Many of us in the Northeast awoke to the news of the earthquake that struck northeastern Japan, making it the largest earthquake to ever strike the country and the fifth largest ever recorded in the world since 1900! The massive earthquake was registered at a magnitude of 8.9. President Obama was awoken at 4AM this morning due to tsunami warnings, with Hawaii, the west coast of the US, Latin and South America on alert. The warning has been lifted for New Zealand but initially 50 countries were notified about a potential tsunami.
The images from Japan have been striking with boats and vehicles being swept by massive waves, as well as houses, and the infrastructure collapsing. The buildings swayed in Tokyo, which is over 200 miles from the earthquake's epicenter, with airports closed, communications down, the high speed trains at a standstill, and fires raging in the northeast of the country. Luckily, the nuclear power plants were shut down automatically. Japan has an extensive, well-thought out building code, from lessons learned after the Kobe earthquake.

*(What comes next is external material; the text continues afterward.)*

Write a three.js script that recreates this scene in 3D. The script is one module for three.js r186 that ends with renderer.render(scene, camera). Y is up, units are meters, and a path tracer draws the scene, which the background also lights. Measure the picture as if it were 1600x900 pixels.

When I saw the news early this morning I immediately contacted my colleagues in Hawaii, a former student whose family lives in Japan (he just sent me a message that they are alright), and I even have a colleague at UMass Amherst who is scheduled to fly for spring break today to Costa Rica, another country where the alert has been sounded, not to mention Chile (which had an earthquake just last year and a tsunami warning), Colombia, and Peru. My last email correspondence last night was with a colleague in New Zealand so I breathed a sigh of relief that the tsunami warning has been lifted there since this country had its own recent earthquake that devastated Christchurch.
And my colleague from Hawaii just wrote to me: Anna: Thanks for your kind thoughts. Waves are beginning to hit the shoreline right now, and we should have a clearer idea soon of what kind of magnitude to expect.
We will have to wait, watch, and see what happens over the next several hours.
We are a global community so when disaster strikes the impacts propagate. Let's hope for the best.